Rows from a 3D scene dataset:
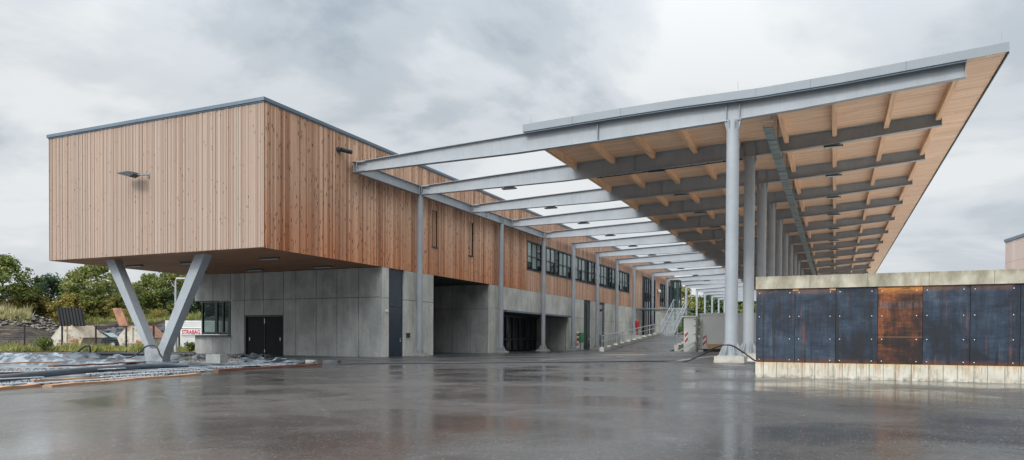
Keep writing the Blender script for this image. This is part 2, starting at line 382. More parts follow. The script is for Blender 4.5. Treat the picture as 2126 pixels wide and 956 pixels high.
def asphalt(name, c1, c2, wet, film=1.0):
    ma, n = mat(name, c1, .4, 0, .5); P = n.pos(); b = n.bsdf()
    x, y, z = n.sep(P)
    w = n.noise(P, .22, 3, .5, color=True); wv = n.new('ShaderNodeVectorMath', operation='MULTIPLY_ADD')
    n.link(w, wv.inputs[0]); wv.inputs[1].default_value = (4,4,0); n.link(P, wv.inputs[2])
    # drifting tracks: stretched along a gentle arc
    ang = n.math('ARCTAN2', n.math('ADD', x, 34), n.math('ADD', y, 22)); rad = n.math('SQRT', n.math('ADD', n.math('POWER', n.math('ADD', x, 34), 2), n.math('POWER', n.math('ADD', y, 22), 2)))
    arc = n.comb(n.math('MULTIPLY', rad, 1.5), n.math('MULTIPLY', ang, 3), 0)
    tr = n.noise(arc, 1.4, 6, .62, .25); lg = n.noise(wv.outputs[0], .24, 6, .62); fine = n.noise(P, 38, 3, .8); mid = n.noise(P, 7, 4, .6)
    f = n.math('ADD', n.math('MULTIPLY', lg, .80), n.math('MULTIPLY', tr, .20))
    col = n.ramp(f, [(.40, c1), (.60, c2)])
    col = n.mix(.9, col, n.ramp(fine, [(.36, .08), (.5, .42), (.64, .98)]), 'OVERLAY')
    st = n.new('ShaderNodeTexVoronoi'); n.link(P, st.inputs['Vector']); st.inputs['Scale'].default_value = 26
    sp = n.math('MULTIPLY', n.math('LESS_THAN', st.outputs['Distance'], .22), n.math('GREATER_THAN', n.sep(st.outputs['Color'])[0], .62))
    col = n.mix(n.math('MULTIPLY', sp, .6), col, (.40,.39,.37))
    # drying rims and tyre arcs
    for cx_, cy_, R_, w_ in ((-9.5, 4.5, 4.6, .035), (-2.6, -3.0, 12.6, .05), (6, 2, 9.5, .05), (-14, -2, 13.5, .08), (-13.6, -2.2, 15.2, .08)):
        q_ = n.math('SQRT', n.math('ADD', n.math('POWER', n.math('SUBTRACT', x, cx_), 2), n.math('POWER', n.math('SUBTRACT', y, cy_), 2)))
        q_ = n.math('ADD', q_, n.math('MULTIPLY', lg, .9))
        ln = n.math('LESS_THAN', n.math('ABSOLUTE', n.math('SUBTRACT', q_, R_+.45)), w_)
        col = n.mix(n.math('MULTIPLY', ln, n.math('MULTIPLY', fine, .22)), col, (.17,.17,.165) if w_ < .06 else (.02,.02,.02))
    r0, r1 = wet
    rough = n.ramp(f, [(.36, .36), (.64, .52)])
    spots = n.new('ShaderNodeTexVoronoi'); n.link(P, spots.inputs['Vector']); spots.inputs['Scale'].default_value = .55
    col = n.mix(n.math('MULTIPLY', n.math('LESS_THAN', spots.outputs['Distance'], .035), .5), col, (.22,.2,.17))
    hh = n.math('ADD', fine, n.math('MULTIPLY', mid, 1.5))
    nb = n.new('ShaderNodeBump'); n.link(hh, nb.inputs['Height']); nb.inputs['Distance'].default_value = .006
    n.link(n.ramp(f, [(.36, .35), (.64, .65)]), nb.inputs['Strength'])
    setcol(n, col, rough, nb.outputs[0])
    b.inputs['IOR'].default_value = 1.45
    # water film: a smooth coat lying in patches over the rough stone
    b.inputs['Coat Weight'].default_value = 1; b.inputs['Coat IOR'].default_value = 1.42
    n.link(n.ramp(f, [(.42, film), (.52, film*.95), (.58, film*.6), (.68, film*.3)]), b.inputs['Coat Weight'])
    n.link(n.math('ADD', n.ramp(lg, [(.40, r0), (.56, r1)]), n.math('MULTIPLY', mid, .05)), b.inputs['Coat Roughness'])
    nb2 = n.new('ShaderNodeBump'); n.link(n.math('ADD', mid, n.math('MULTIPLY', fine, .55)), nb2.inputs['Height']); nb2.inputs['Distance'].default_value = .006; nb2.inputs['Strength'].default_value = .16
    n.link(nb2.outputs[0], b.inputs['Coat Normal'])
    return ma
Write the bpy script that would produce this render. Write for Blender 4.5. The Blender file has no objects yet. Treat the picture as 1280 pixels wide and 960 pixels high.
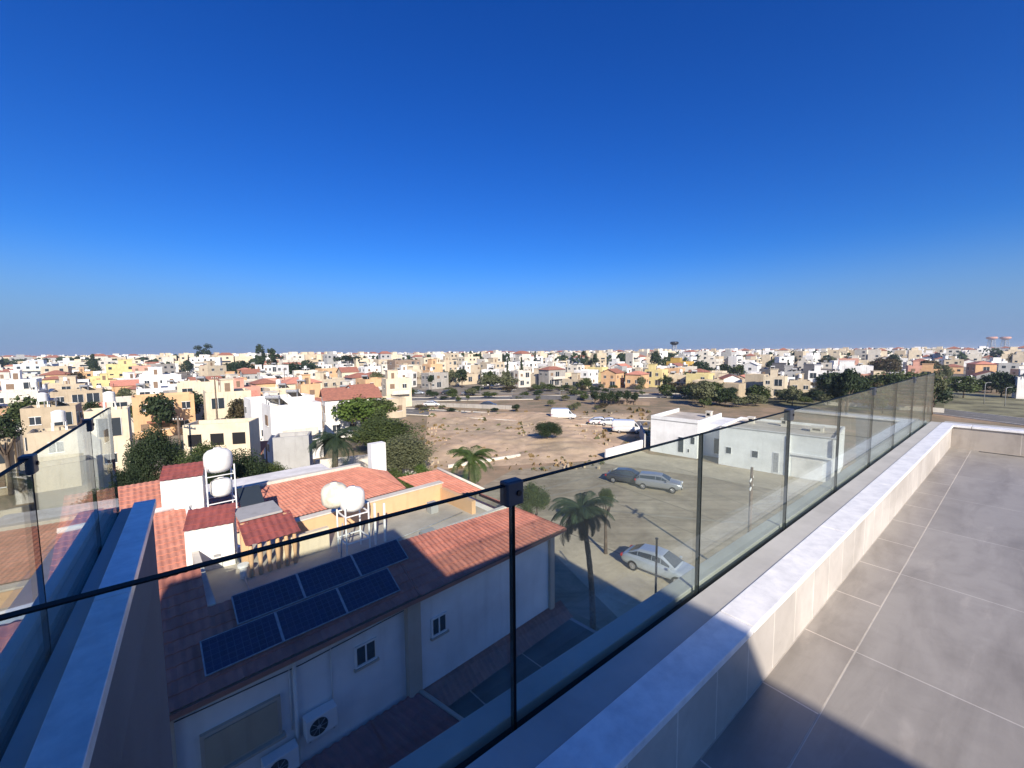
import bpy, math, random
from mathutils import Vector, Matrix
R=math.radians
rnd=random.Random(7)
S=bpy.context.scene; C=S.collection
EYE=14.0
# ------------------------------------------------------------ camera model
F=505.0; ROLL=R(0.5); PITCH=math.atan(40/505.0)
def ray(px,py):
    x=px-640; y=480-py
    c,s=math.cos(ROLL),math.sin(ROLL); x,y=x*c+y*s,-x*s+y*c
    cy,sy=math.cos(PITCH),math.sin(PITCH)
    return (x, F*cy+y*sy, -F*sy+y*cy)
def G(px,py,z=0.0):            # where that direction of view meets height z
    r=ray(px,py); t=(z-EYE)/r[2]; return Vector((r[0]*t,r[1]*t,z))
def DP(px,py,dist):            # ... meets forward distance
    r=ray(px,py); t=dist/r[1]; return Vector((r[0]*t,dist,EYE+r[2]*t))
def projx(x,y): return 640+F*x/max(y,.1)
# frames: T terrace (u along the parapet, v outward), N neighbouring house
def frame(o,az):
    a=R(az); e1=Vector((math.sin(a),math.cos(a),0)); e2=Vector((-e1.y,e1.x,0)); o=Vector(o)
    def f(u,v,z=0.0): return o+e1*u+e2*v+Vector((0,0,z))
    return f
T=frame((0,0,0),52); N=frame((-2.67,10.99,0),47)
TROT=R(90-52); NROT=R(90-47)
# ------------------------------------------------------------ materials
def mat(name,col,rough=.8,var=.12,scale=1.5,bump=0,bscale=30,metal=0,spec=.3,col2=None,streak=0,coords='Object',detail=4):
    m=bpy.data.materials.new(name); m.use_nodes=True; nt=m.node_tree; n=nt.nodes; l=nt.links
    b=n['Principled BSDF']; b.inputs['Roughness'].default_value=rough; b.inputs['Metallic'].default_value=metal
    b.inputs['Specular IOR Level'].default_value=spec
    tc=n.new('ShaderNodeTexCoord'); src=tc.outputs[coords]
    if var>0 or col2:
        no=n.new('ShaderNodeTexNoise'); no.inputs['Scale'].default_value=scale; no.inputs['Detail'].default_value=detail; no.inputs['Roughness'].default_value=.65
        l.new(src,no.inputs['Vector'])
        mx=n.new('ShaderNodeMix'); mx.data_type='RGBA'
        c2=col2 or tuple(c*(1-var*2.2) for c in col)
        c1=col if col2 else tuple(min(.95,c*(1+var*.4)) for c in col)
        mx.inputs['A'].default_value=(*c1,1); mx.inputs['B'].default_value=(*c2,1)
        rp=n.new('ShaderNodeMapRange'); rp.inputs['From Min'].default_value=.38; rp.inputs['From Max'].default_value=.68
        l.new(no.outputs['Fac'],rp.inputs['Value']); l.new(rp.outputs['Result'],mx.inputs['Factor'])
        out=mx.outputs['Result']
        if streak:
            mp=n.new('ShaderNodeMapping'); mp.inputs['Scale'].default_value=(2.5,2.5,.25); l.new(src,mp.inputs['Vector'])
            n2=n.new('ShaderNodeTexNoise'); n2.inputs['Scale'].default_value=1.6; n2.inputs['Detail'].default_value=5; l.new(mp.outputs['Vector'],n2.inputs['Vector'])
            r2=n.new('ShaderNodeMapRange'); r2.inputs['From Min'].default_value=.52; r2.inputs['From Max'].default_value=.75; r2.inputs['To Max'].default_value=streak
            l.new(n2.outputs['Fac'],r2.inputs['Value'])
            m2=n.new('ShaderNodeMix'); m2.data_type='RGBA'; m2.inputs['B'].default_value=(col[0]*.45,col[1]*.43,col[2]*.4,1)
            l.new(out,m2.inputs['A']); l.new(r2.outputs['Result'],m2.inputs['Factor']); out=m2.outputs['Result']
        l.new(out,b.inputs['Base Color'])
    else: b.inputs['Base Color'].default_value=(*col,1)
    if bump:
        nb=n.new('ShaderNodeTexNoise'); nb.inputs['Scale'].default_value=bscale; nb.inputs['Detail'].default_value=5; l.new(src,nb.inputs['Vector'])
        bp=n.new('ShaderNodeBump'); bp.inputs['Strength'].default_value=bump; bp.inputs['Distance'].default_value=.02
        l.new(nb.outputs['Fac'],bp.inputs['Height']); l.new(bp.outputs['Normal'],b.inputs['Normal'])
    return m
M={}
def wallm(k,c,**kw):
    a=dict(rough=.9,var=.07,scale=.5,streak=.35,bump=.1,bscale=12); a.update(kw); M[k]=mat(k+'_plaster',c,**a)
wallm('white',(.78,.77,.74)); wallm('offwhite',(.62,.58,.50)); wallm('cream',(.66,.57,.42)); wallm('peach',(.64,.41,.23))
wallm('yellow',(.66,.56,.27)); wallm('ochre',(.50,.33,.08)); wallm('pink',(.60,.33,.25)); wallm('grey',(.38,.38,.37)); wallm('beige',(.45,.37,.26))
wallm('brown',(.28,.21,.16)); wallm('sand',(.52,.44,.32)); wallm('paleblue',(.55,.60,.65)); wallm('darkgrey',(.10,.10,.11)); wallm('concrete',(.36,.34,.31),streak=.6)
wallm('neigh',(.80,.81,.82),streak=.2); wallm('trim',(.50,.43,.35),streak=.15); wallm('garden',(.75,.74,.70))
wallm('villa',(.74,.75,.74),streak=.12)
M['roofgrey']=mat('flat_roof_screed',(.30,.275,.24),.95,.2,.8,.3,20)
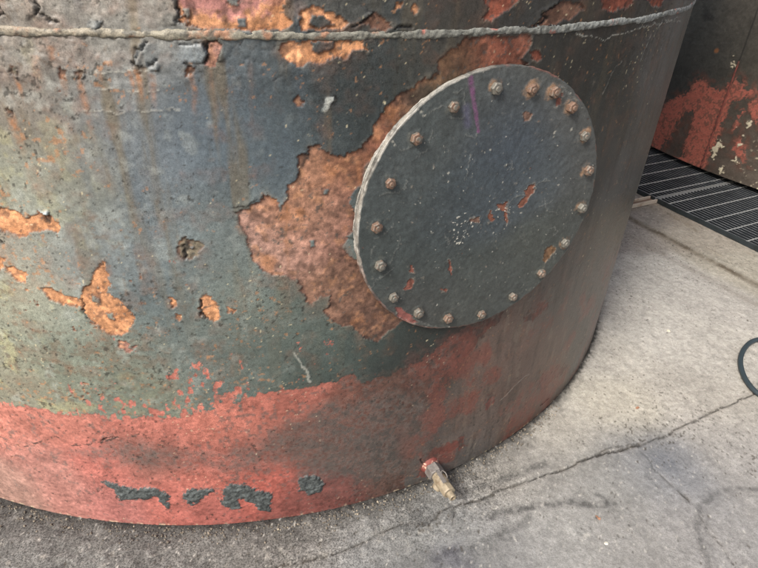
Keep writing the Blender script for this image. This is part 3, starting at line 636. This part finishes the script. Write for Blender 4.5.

Brief:
Looking at the listing above, count the lines that contain "Keep" and give nothing but the number.

Output of the task:
2